Tsilhqot’in Nation Secures Injunction Preventing Taseko From Commencing Drilling Program Until Appeal is Determined

The Tsilhqot’in Nation, represented by Tim Dickson and Aria Laskin of JFK Law, has succeeded in its application for an interlocutory injunction preventing Taseko Mines Limited from carrying out exploratory drilling work under a Notice of Work permit (“NOW”) for its proposed New Prosperity Mine at Teztan Biny (Fish Lake) and surrounding areas. The injunction will remain in place until the Tsilhqot’in’s appeal of a judicial review decision affirming the NOW is heard and determined.

This injunction application is the latest step in a dispute between the Tsilhqot’in, Taseko and the Crown with respect to the NOW and the proposed mine area more generally – an area of extreme importance to the Tsilhqot’in, who hold proven, conceded and asserted Aboriginal hunting, trapping, trade, fishing, gathering and other rights in the area. As the Crown has conceded, the area is one of “unique and special significance for the Tsilhqot’in cultural identity and heritage.”

The area also has a large gold-copper deposit, and Taseko (who holds mineral claims in the area) has repeatedly attempted to develop mine projects to access that deposit. Initially, it proposed a project (Prosperity) that received a provincial environmental assessment certificate, but was rejected by the federal government after the reviewing panel found it would have significant adverse environmental effects on Tsilhqot’in traditional land and resource use, cultural heritage, and Aboriginal rights. A revised version of the project (New Prosperity) was also rejected by the federal government on largely the same grounds.

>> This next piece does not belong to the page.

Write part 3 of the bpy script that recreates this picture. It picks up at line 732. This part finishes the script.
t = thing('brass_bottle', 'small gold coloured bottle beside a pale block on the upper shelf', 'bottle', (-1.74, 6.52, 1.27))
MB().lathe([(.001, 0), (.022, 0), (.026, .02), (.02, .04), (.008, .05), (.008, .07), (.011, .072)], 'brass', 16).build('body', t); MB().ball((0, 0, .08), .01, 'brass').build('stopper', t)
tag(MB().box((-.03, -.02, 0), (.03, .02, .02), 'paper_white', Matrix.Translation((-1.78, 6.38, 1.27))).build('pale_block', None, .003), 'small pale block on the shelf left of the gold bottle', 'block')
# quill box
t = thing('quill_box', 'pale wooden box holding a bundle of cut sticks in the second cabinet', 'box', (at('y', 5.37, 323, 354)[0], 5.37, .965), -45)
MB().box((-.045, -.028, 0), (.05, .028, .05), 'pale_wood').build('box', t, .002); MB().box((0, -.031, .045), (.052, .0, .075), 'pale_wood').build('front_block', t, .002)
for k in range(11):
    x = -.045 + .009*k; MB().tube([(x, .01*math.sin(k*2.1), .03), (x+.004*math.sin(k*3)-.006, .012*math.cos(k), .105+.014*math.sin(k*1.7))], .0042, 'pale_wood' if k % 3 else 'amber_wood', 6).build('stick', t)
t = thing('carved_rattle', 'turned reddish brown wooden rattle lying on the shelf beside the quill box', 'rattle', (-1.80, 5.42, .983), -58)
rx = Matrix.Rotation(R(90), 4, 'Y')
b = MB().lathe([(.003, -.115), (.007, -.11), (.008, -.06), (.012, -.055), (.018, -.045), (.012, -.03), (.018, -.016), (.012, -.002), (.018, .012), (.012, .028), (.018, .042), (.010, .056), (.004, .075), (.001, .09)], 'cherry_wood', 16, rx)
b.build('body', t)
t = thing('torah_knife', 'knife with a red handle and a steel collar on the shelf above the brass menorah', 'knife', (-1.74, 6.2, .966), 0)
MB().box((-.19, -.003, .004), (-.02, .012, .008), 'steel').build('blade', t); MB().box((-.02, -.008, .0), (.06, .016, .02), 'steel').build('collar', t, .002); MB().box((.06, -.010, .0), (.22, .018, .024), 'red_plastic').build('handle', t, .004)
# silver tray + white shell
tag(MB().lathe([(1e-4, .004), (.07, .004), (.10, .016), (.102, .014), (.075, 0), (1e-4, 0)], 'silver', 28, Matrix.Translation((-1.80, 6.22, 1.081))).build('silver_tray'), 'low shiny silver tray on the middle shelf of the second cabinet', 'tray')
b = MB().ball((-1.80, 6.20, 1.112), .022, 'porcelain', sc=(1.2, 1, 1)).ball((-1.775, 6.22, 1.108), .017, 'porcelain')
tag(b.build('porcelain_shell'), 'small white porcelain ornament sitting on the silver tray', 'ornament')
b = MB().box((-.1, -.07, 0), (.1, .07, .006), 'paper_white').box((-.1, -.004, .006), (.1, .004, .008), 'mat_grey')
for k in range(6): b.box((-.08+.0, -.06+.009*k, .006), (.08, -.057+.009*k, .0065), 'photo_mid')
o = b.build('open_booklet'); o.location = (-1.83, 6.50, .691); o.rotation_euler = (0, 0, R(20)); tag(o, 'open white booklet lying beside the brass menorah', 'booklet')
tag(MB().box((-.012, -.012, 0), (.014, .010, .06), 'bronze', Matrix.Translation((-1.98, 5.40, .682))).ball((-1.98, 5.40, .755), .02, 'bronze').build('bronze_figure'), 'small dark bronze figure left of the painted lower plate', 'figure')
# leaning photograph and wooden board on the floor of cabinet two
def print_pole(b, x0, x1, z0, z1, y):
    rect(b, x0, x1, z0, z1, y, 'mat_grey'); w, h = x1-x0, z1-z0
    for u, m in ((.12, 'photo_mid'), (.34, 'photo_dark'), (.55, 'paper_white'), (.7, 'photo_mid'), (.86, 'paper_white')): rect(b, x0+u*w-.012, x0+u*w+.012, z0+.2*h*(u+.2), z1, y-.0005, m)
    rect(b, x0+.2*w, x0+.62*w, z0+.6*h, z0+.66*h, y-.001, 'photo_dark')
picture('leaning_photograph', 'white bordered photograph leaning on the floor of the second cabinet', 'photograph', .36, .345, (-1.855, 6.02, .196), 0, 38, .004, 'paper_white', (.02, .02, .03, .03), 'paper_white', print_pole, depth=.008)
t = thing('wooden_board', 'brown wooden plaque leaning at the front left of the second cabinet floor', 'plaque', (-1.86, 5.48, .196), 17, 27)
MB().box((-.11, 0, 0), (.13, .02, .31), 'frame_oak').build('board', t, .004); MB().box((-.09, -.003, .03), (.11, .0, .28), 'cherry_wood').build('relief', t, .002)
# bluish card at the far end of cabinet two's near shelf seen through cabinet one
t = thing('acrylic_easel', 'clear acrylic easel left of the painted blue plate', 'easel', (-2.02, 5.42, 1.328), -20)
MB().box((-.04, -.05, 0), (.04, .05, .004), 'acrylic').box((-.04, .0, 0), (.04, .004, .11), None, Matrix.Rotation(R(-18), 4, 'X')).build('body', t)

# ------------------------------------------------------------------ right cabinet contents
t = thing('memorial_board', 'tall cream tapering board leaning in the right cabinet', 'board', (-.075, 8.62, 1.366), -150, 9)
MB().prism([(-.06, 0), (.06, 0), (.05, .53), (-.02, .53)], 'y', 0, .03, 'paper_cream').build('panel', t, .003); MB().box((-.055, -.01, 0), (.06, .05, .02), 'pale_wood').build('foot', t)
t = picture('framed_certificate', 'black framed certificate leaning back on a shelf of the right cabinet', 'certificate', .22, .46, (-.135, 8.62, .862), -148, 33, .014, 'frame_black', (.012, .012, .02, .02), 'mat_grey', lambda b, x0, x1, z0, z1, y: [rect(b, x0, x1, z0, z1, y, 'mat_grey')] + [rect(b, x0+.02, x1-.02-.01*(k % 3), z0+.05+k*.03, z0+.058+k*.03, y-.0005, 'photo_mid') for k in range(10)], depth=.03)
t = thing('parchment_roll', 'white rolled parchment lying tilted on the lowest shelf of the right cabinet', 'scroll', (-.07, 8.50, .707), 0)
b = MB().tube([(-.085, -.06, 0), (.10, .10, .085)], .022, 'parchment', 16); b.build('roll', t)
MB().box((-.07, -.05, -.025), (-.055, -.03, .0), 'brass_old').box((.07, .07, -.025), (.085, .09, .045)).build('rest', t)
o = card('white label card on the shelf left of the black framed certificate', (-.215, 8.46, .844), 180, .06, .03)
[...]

Despite these rejections, Taseko continues to try to develop its mine. It applied to amend its provincial certificate (which expires in January 2020) and commenced court proceedings challenging the federal rejection of New Prosperity. While that challenge was rejected by the Federal Court, Taseko appealed to the Federal Court of Appeal, and that appeal is ongoing. In 2016, as part of these efforts, Taseko applied for the NOW, to enable it to undertake an exploratory drilling program to gather information to support permit applications for New Prosperity – a project that had, at that point, neither provincial nor federal approval. The proposed NOW program was extensive, and would cause serious adverse effects. During consultation, Tsilhqot’in took the position that the NOW should not be approved, or should be made conditional on the federal approval of New Prosperity. However, a Senior Inspector rejected that position, and issued the NOW in July 2017.

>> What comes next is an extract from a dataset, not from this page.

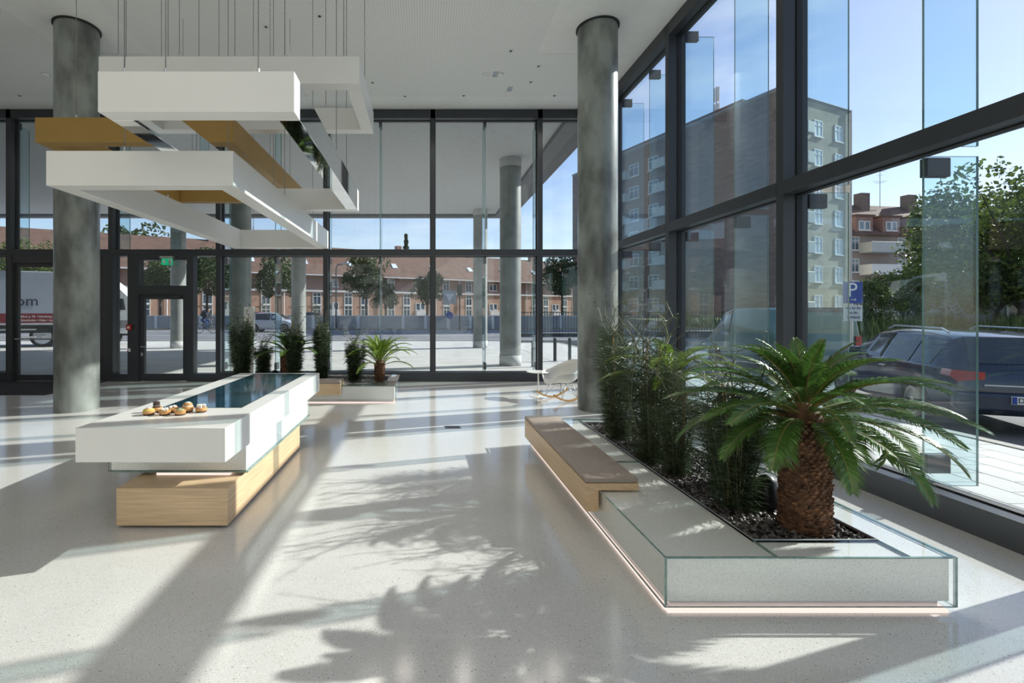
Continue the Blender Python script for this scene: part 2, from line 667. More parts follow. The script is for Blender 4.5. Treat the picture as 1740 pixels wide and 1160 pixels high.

Tsilhqot’in filed a judicial review application of the approval, and an injunction application to prevent work from starting under the NOW until the judicial review application was heard. The British Columbia Supreme Court granted the injunction but ultimately dismissed the judicial review application in August 2018. Immediately after, Taseko provided notice to the Tsilhqot’in that it intended to start work under the NOW. The Tsilhqot’in filed an appeal of the judicial review decision and an application for another injunction, and the injunction application was heard in September 2018.

In support of its application, Tsilhqot’in argued that the appeal had merit, that the potential harm to the Tsilhqot’in was irreparable, and that the balance of convenience – including the key goal of promoting reconciliation – favoured the grant of an injunction. It also argued that there was no urgency, as Taseko could not meet its 2020 deadline. Taseko opposed the injunction, arguing that it was entitled to the fruits of its judgment below, and that an injunction would cause economic harm in the region, among other harms.

In a decision released from the bench, the Court of Appeal granted the injunction. It found that the likelihood of Taseko being able to meet its 2020 deadline was in “substantial doubt.” It accepted that there was a serious issue to be tried on appeal, that there was potential for irreparable harm to the Tsilhqot’in, and that the balance of convenience favoured the grant of the injunction.

The Court of Appeal’s decision re-affirms that when a proposed course of action will cause irreparable harm to constitutionally protected s. 35 rights – including the right to adequate consultation – that harm will be an important factor in a court’s decision of whether to grant an injunction. The case also arguably re-affirms the importance of situating reconciliation as a key factor in the balance of convenience analysis. As the British Columbia Supreme Court held in granting a similar injunction in 2011, “only by upholding the [consultation] process can reconciliation be promoted; without reconciliation, nothing is accomplished. This interest … is at risk should [an] injunction be denied, and weighs heavily in the balance of convenience” (Taseko Mines Limited v. Phillips, 2011 BCSC 1675, para. 60).